»»

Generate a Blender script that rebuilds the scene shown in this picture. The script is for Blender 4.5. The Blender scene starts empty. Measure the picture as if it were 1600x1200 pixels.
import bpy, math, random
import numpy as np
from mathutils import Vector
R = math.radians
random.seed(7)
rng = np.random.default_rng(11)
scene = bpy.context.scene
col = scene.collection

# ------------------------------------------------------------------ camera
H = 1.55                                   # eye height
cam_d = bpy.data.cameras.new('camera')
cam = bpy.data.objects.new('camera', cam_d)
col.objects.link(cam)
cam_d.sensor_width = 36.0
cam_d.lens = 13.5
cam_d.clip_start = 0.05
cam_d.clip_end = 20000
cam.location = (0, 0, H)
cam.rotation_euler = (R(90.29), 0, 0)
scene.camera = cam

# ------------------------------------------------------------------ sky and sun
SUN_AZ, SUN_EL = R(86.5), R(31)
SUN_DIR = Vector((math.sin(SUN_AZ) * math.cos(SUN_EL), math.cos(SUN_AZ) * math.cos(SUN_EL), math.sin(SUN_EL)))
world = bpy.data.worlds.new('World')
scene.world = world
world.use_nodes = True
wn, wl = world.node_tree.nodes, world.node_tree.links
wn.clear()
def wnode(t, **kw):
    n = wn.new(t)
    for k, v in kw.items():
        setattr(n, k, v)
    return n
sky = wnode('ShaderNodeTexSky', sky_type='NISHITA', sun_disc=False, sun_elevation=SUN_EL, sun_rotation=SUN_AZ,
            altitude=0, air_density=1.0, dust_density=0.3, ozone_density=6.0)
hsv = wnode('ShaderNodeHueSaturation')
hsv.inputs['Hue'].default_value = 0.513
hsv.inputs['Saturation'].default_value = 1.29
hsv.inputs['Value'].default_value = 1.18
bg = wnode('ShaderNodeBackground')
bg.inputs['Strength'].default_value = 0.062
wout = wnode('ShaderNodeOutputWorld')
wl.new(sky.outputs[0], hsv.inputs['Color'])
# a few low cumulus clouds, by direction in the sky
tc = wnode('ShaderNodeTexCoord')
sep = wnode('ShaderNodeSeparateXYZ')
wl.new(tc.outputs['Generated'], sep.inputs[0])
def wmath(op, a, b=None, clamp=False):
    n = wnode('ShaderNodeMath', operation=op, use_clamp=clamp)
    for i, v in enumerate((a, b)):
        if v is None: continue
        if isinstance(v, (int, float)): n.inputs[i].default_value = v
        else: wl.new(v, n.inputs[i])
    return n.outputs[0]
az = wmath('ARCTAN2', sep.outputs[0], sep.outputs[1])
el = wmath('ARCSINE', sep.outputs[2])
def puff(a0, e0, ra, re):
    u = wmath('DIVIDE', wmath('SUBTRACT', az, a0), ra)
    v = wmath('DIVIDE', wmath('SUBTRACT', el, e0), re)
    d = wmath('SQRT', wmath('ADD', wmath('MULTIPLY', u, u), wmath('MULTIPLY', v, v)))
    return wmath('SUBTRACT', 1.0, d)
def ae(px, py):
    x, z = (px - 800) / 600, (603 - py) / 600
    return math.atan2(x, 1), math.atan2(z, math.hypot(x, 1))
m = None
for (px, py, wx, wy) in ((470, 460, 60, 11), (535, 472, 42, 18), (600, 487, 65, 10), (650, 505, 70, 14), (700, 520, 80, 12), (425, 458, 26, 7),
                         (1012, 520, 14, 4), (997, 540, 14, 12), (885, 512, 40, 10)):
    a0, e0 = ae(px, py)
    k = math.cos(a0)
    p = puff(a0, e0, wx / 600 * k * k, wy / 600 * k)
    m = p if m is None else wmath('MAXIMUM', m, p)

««

- **Work instructions**
Give back the listing exactly, please, from its first line to the line containing "scene.camera = cam", inclusive, and nothing past that line.

- **Complete output**
Generate a Blender script that rebuilds the scene shown in this picture. The script is for Blender 4.5. The Blender scene starts empty. Measure the picture as if it were 1600x1200 pixels.
import bpy, math, random
import numpy as np
from mathutils import Vector
R = math.radians
random.seed(7)
rng = np.random.default_rng(11)
scene = bpy.context.scene
col = scene.collection

# ------------------------------------------------------------------ camera
H = 1.55                                   # eye height
cam_d = bpy.data.cameras.new('camera')
cam = bpy.data.objects.new('camera', cam_d)
col.objects.link(cam)
cam_d.sensor_width = 36.0
cam_d.lens = 13.5
cam_d.clip_start = 0.05
cam_d.clip_end = 20000
cam.location = (0, 0, H)
cam.rotation_euler = (R(90.29), 0, 0)
scene.camera = cam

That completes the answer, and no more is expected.